Certains États estiment effectivement que ce serait plus simple et plus rapide d’industrialiser la production agricole. Ils voient dans cette stratégie une réponse au manque de moyens financiers qui sont nécessaires à la modernisation des exploitations familiales des pays en développement. C’est ainsi que les petites exploitations ont été les grandes oubliées de ces trente dernières années. Les investissements agricoles ont davantage cherché à favoriser les grandes filières agroindustrielles destinées à l’exportation, au détriment de l’essor des marchés locaux et des infrastructures nécessaires au développement et à la consolidation de l’agriculture familiale.

Pourtant, les résultats ne semblent pas forcément au rendez-vous ?

En effet, le bilan est loin d’être parfait. L’agriculture industrielle est une grande utilisatrice de produits chimiques et d’eau. Par conséquent, elle pose un véritable souci en matière de respect de l’environnement. Elle n’a pas non plus fait ses preuves pour résoudre le problème de la faim car elle néglige les petits producteurs locaux quand elle ne les affaiblit pas.

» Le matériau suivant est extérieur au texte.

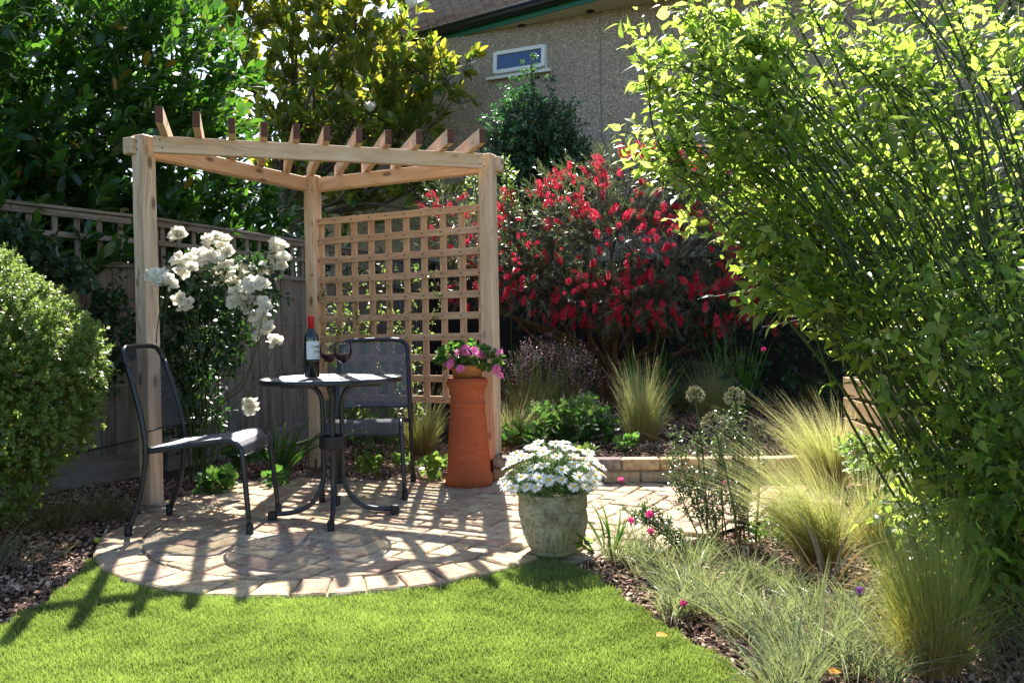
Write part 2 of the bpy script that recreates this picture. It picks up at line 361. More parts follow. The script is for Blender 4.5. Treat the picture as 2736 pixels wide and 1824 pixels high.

D’ailleurs, la FAO – l’Organisation des Nations unies pour l’alimentation et l’agriculture – rappelle qu’une des clés de la sécurité alimentaire et du développement rural durable réside dans les exploitations agricoles familiales.

C’est pour cette raison qu’elle avait déclaré 2014 : année internationale de l’agriculture familiale ?

Oui. Son objectif était de mieux faire connaître l’importance de l’agriculture familiale dans la lutte contre la faim. Il s’agit quand même de la première forme d’agriculture dans le monde avec près de 9 exploitations sur 10 qui sont gérées par des familles . L’agriculture familiale emploie aujourd’hui près de 40 % des actifs dans le monde et elle fournit à l’humanité près de 80 % de son alimentation.

Pourtant, ça n’empêche malheureusement pas les petits exploitants d’être les premiers concernés par la faim.

C’est vrai. C’est tout le paradoxe. Sur les 795 millions de personnes qui souffrent encore de la faim dans le monde, 70 % sont des petits producteurs de nourriture. Leurs difficultés sont liées pour l’essentiel à l’absence de politiques publiques les concernant, voire parfois à des politiques qui leur sont défavorables. Une meilleure considération et un soutien plus important à l’agriculture familiale sont alors essentiels pour garantir la sécurité alimentaire.